* Exercise brief: Print the material below exactly as it stands, please, from its first line to the line holding "EYE, F, HZ = 0.85, 960.0, 670.0", with no pictures.

* Data extract:
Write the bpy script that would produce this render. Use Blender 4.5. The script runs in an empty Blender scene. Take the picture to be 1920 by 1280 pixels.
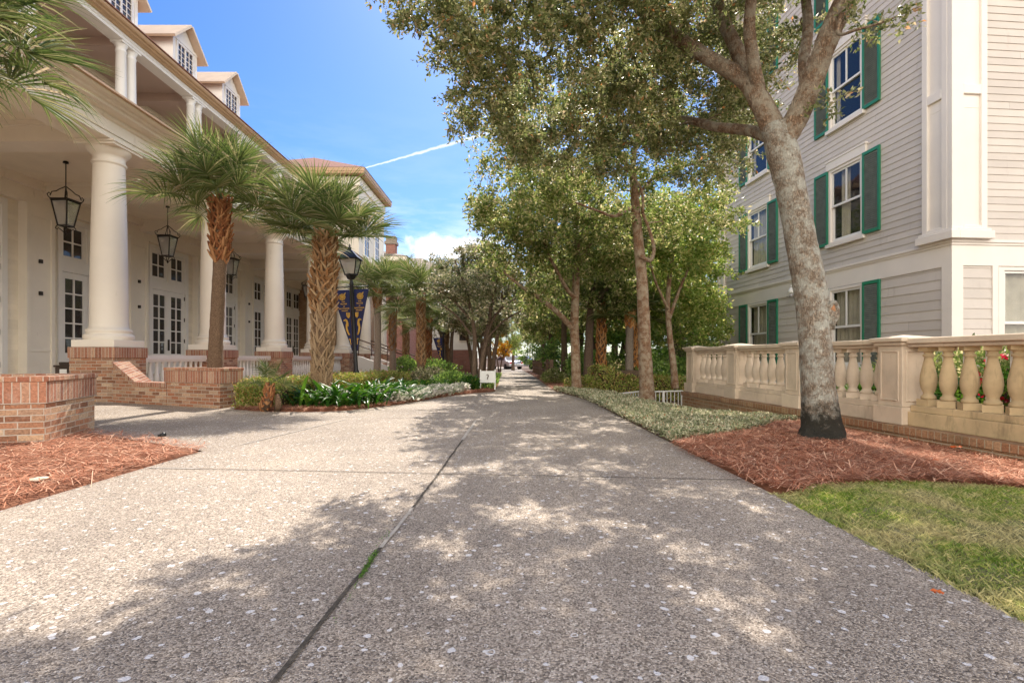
import bpy, math, random
import numpy as np
from mathutils import Vector, Matrix
R = math.radians
S = bpy.context.scene
COL = S.collection
rng = np.random.default_rng(7)
random.seed(5)
EYE, F, HZ = 0.85, 960.0, 670.0

def G(px, py, z=0.0):
    """ground point seen at a photo pixel"""
    Y = (EYE - z) * F / (py - HZ)
    return Vector(((px - 960) * Y / F, Y, z))
def P(px, py, Y):
    """point at depth Y seen at a photo pixel"""
    return Vector(((px - 960) * Y / F, Y, EYE + (HZ - py) * Y / F))
def smooth(a, b, x):
    t = np.clip((x - a) / (b - a), 0, 1); return t * t * (3 - 2 * t)
def gz(x, y):
    """height of the terrain"""
    a = 0.32 * smooth(1.9, 3.6, x) * smooth(5.6, 11.0, y); b = 0.085 * smooth(3.0, 4.1, x)
    return -np.maximum(a, b) - 0.42 * smooth(18, 60, y)

# ------------------------------------------------------------------ materials
def new_mat(name):
    m = bpy.data.materials.new(name); m.use_nodes = True
    nt = m.node_tree
    return m, nt, nt.nodes['Principled BSDF'], nt.nodes['Material Output']
def N(nt, t, **kw):
    n = nt.nodes.new(t)
    for k, v in kw.items():
        if k.startswith('i_'): n.inputs[k[2:].replace('_', ' ')].default_value = v
        else: setattr(n, k, v)
    return n
def ramp(nt, stops, src=None, interp='LINEAR'):
    n = nt.nodes.new('ShaderNodeValToRGB'); cr = n.color_ramp; cr.interpolation = interp
    while len(cr.elements) < len(stops): cr.elements.new(0.5)
    for e, (p, c) in zip(cr.elements, stops):
        e.position = p; e.color = (*c, 1) if len(c) == 3 else c
    if src is not None: nt.links.new(src, n.inputs[0])
    return n
def mixc(nt, fac, a, b, blend='MIX'):
    n = nt.nodes.new('ShaderNodeMix'); n.data_type = 'RGBA'; n.blend_type = blend
    for s, v in ((n.inputs[0], fac), (n.inputs[6], a), (n.inputs[7], b)):
        if hasattr(v, 'links'): nt.links.new(v, s)
        else: s.default_value = v if not isinstance(v, tuple) or len(v) == 4 else (*v, 1)
    return n.outputs[2]
def math_n(nt, op, a, b=None, clamp=False):
    n = nt.nodes.new('ShaderNodeMath'); n.operation = op; n.use_clamp = clamp
    for i, v in enumerate((a, b)):
        if v is None: continue
        if hasattr(v, 'links'): nt.links.new(v, n.inputs[i])
        else: n.inputs[i].default_value = v
    return n.outputs[0]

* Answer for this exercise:
Write the bpy script that would produce this render. Use Blender 4.5. The script runs in an empty Blender scene. Take the picture to be 1920 by 1280 pixels.
import bpy, math, random
import numpy as np
from mathutils import Vector, Matrix
R = math.radians
S = bpy.context.scene
COL = S.collection
rng = np.random.default_rng(7)
random.seed(5)
EYE, F, HZ = 0.85, 960.0, 670.0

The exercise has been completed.